Il n’en revient pas. Dieu doit exister, puisque ce fils de pêcheur a obtenu une bourse pour étudier à la prestigieuse université al-Azhar du Caire. Dans ce qui est le Harvard du Coran, Adam semble à la fois dépaysé et ravi, avec sa toque rouge et blanc. Le Grand Imam meurt le jour de la rentrée. Il ne manquait plus que ça. L’affolement s’abat soudain sur l’établissement où règne une discipline de pensionnat à l’ancienne. Il s’agit de trouver sans tarder un successeur au chef sunnite. Ce poste équivaut en gros, question pouvoir, à celui du président. Le gouvernement cherche un candidat qui lui convienne. Comme dit un général, «il ne peut pas y avoir deux pharaons». Adam ouvre de grands yeux, découvre la promiscuité des dortoirs, fraternise avec un élève qui le chaperonne, lui décrit les us et coutumes de l’endroit, lui indique les lectures interdites. Cela ne dure pas. Le nouvel ami est assassiné par des inconnus masqués. Adam a assisté à la scène du haut d’un minaret. La Sûreté de l’état s’en mêle. Un colonel enquête, approche le bizut.
Malgré lui, Adam se transforme en taupe. On appelle ça un «ange». Servir d’informateur aux autorités est une tâche dangereuse, ingrate. Il n’a pas le choix. Le garçon est coincé dans un engrenage fatal. Les rendez-vous ont lieu en secret dans un café du centre-ville. On ne s’assied pas à la même table. On fait sembler de parler dans son portable. Les Frères musulmans veulent imposer leur loi. Le réfectoire est régi par des règles non écrites. De lourds regards s’échangent. Une menace plane. Un concours de récitation a lieu dans la cour majestueuse.
L’indicateur prend sa mission au sérieux. Il ne se rend pas compte de son ampleur. Il faut ruser, mentir, se méfier de son téléphone, garder son sang-froid. Les choses se compliquent lorsqu’un religieux aveugle s’accuse du meurtre. Bizarre, quand même. La vérité offre plusieurs visages. Ils ne sont pas tous beaux à voir. Tarik Saleh (Le Caire confidentiel) brosse de son pays un âpre tableau. Le film a dû être tourné en Turquie.
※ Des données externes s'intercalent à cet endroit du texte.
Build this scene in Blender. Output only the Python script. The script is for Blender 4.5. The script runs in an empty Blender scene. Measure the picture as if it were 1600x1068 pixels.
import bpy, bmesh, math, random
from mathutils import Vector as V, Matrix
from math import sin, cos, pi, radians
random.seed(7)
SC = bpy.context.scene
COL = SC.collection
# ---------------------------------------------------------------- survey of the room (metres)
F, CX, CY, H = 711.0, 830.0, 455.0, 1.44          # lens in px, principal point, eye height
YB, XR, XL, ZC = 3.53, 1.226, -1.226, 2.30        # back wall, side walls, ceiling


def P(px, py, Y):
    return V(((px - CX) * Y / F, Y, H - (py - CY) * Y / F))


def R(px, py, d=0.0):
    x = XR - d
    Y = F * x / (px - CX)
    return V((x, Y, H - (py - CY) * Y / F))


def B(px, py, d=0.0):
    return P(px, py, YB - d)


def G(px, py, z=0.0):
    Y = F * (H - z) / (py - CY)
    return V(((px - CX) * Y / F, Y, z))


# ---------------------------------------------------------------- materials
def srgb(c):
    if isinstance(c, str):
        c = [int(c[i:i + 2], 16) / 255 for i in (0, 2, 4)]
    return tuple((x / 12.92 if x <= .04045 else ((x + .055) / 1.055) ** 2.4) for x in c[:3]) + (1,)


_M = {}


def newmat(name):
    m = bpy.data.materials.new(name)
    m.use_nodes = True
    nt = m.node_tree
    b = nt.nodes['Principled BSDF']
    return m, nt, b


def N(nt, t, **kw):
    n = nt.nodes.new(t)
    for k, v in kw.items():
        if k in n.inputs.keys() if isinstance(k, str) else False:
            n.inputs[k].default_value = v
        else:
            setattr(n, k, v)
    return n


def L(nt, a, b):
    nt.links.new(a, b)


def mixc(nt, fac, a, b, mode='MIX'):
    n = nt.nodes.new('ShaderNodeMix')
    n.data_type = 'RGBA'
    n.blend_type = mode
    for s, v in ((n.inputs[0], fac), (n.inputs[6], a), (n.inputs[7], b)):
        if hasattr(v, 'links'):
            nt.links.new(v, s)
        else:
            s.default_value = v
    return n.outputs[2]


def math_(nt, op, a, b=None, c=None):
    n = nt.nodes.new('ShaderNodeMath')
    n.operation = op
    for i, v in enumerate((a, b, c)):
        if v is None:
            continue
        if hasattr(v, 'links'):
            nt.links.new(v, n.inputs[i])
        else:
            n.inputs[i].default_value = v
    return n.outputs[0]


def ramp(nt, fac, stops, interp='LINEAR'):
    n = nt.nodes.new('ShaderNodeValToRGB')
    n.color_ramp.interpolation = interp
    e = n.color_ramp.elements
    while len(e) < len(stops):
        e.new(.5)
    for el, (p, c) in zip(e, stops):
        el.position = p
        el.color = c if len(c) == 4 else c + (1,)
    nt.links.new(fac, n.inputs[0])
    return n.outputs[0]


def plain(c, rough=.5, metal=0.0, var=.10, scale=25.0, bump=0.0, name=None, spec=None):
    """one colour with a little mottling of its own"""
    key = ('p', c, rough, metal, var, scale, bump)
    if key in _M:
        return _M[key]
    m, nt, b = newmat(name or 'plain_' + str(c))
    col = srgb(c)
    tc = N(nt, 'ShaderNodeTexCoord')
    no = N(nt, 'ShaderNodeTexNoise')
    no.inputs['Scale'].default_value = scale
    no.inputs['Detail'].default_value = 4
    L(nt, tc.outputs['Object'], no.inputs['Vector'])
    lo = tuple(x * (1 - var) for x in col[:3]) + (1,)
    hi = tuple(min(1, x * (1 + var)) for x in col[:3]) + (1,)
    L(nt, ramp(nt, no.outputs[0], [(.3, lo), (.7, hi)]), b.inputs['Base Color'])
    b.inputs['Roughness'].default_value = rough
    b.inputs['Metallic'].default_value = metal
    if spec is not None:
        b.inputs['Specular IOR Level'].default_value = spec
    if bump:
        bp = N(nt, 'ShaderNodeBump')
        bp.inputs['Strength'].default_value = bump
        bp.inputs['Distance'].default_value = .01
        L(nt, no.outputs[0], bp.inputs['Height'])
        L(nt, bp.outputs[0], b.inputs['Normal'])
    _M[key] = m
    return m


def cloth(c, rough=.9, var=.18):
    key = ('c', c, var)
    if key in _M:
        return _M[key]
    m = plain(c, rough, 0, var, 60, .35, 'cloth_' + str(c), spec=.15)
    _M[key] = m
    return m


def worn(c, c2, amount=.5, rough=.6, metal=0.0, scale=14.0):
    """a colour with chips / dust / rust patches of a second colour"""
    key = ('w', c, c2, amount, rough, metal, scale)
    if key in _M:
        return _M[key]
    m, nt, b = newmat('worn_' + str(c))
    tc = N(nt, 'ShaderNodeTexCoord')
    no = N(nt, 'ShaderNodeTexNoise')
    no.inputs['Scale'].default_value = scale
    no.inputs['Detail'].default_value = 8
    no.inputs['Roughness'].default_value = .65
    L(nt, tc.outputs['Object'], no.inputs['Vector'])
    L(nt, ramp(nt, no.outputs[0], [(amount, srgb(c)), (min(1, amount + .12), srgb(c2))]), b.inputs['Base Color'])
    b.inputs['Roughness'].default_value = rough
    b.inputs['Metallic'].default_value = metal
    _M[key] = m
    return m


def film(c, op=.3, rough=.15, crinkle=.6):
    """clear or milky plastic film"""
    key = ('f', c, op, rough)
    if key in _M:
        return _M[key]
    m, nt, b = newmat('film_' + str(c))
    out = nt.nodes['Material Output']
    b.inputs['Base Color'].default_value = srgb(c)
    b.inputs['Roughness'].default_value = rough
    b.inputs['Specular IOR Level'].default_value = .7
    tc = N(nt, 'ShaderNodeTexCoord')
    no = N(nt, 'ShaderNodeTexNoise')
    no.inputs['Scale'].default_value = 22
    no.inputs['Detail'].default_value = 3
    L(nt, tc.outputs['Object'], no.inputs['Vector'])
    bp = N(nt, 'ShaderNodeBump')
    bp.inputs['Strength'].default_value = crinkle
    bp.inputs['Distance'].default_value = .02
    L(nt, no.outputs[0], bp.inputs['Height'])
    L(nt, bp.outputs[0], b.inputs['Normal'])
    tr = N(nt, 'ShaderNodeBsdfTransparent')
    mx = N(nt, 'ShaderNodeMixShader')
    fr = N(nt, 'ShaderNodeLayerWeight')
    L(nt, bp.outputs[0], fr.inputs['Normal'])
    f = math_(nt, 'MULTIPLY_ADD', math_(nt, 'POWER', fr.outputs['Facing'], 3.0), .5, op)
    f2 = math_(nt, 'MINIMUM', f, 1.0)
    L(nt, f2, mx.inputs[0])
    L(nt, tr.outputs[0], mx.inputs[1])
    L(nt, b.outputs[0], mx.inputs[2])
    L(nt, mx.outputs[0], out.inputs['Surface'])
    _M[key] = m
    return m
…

Luttes intestines, corruption généralisée, les illusions se perdent ici au son du muezzin. L’hypocrisie permet à un haut dignitaire d’avoir un enfant illégitime. Voilà pourquoi ce personnage demandait à Adam de lui rapporter des couches et des Big Mac. Le héros est dépassé par les événements. Une sorte de panique le gagne. Il ne se doute pas de ce qui l’attend. C’est donc lui, pauvre petit gars du littoral, qui est chargé d’influencer le résultat de la future élection? Saleh maîtrise le suspense, dévoile les dessous des belles âmes, dans un mélange d’Un prophète et du Nom de la rose. Il y a du le Carré version égyptienne dans cette affaire de manipulation où une chatte ne reconnaîtrait pas ses petits. Politique et religion, ces domaines abritent de sombres manœuvres, rivalisent de cynisme. Pas un pour racheter l’autre. Il y aura des dégâts. Un ciel noir pèse sur ce thriller contemporain. Le réalisateur montre une capitale sombre, tentaculaire, des nuits éclairées au néon, des embouteillages. La trahison sera au menu. Le moyen de faire autrement? Les anges se brûlent les ailes. Ils n’ont pas le choix. L’innocence, dans ces occasions, n’a pas droit de cité. Un jour, un jour peut-être, Adam recommencera à relever ses filets à l’aube, dans sa barque, au large de son village.